INPUT FOR THIS TASK:
------

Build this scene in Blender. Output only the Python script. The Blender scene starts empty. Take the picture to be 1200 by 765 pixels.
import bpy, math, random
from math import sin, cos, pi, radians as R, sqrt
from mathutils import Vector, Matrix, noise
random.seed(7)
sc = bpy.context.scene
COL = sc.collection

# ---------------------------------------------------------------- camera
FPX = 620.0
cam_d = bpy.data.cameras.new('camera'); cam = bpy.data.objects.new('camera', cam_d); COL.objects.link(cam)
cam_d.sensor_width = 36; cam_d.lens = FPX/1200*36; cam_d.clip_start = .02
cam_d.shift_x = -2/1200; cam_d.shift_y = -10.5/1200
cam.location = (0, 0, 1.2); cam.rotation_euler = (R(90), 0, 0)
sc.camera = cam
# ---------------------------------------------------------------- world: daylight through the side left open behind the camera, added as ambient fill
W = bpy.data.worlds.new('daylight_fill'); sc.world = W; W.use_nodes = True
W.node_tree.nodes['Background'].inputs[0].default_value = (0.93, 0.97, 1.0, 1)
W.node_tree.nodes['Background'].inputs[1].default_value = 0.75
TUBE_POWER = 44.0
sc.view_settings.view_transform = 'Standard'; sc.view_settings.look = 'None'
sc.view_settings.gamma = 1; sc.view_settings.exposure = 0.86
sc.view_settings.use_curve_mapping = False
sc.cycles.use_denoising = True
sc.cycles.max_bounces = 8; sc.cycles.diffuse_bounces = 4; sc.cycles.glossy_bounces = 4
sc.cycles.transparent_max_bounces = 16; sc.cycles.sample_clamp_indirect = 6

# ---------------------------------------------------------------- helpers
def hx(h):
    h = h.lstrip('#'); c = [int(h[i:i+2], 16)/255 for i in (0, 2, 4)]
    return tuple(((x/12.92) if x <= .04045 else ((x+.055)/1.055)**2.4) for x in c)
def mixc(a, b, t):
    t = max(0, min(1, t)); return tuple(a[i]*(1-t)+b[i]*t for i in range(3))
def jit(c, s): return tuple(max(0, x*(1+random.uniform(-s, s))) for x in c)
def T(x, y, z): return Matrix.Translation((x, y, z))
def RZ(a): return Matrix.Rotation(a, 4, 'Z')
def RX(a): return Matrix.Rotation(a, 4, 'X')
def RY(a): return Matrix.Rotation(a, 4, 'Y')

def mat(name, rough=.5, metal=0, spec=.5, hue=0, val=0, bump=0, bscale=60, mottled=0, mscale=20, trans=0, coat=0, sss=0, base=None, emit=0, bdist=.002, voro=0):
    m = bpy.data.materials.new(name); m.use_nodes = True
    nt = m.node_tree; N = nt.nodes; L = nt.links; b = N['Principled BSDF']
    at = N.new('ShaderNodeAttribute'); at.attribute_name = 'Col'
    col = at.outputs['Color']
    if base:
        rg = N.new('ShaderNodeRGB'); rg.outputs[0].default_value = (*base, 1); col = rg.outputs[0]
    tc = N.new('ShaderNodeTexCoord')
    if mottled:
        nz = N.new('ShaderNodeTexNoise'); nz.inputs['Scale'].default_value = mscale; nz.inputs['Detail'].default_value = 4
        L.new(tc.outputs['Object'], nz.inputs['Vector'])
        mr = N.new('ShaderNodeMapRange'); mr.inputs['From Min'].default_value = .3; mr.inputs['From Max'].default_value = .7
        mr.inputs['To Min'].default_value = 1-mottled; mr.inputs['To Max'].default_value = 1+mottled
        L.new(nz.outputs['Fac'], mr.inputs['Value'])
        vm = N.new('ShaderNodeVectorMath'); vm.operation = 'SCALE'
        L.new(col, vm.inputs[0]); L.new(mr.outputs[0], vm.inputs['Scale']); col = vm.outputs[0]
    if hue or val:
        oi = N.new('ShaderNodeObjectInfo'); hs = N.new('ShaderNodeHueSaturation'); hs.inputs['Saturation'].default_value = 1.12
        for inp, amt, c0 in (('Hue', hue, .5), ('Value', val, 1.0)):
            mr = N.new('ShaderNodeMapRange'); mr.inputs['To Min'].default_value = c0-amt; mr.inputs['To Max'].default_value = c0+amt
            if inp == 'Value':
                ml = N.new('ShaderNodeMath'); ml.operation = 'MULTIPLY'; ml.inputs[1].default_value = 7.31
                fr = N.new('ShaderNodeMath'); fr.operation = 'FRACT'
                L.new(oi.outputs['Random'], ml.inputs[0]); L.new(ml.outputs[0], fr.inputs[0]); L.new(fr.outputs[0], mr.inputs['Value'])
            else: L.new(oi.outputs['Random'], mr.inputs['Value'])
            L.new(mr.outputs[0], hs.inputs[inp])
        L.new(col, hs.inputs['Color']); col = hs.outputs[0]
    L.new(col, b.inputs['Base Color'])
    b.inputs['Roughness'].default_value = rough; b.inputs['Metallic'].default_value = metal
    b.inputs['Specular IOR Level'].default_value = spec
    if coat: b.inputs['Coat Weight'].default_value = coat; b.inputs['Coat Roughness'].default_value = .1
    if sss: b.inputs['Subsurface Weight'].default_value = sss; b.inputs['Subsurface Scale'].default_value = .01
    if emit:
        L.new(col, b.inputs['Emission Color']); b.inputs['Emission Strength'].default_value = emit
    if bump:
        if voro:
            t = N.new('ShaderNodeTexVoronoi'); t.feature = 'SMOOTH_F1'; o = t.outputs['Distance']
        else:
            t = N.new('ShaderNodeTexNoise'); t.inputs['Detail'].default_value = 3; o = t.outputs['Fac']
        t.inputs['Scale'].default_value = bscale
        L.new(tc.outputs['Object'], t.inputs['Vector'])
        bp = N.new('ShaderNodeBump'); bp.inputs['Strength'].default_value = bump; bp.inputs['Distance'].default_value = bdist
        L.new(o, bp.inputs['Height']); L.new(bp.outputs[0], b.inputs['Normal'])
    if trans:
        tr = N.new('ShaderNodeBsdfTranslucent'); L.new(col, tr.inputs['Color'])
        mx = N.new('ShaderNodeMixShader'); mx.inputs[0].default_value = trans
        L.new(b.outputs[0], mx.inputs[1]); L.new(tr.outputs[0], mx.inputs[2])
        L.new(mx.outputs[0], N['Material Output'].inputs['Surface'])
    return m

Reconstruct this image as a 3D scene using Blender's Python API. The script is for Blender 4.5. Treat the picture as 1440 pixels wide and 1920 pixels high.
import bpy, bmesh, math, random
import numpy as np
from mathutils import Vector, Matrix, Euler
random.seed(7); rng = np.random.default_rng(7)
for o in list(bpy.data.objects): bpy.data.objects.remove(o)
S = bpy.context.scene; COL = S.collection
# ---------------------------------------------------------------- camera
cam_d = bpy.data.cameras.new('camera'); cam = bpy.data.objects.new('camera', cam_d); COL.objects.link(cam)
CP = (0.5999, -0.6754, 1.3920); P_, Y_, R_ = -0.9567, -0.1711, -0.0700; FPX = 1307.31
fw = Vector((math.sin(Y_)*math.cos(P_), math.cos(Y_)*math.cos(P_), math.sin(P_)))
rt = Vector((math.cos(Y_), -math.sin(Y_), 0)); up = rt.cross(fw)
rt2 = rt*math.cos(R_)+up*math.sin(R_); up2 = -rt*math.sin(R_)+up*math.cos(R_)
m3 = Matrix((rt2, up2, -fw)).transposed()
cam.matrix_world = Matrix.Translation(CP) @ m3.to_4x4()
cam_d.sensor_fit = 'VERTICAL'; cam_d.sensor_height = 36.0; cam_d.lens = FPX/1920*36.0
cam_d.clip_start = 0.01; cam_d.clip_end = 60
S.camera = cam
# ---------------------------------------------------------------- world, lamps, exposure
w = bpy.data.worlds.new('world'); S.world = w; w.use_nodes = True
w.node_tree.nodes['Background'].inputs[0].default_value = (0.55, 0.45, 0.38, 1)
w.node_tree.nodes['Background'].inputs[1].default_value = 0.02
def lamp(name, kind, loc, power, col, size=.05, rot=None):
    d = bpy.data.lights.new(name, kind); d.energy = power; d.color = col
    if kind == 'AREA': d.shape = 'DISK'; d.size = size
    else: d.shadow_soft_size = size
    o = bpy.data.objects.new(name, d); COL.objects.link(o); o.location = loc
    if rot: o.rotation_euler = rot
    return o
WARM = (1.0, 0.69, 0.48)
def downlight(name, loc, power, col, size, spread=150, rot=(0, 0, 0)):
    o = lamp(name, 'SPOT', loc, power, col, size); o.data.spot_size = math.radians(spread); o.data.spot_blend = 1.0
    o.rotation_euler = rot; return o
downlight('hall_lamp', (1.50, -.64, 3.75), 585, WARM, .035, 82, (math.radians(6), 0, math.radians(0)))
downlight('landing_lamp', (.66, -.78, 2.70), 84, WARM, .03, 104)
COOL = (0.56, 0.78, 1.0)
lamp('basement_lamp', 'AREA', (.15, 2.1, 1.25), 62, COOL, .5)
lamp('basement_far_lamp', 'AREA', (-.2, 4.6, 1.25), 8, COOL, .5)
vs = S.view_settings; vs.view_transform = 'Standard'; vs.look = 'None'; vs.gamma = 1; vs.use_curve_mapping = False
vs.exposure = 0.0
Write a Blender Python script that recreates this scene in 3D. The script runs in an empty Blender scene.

------

STATED EXERCISE: Your answer should be exactly the lines of the data above, from the first through the line containing "sc.cycles.transparent_max_bounces = 16;".

TASK ANSWER:
Build this scene in Blender. Output only the Python script. The Blender scene starts empty. Take the picture to be 1200 by 765 pixels.
import bpy, math, random
from math import sin, cos, pi, radians as R, sqrt
from mathutils import Vector, Matrix, noise
random.seed(7)
sc = bpy.context.scene
COL = sc.collection

# ---------------------------------------------------------------- camera
FPX = 620.0
cam_d = bpy.data.cameras.new('camera'); cam = bpy.data.objects.new('camera', cam_d); COL.objects.link(cam)
cam_d.sensor_width = 36; cam_d.lens = FPX/1200*36; cam_d.clip_start = .02
cam_d.shift_x = -2/1200; cam_d.shift_y = -10.5/1200
cam.location = (0, 0, 1.2); cam.rotation_euler = (R(90), 0, 0)
sc.camera = cam
# ---------------------------------------------------------------- world: daylight through the side left open behind the camera, added as ambient fill
W = bpy.data.worlds.new('daylight_fill'); sc.world = W; W.use_nodes = True
W.node_tree.nodes['Background'].inputs[0].default_value = (0.93, 0.97, 1.0, 1)
W.node_tree.nodes['Background'].inputs[1].default_value = 0.75
TUBE_POWER = 44.0
sc.view_settings.view_transform = 'Standard'; sc.view_settings.look = 'None'
sc.view_settings.gamma = 1; sc.view_settings.exposure = 0.86
sc.view_settings.use_curve_mapping = False
sc.cycles.use_denoising = True
sc.cycles.max_bounces = 8; sc.cycles.diffuse_bounces = 4; sc.cycles.glossy_bounces = 4
sc.cycles.transparent_max_bounces = 16; sc.cycles.sample_clamp_indirect = 6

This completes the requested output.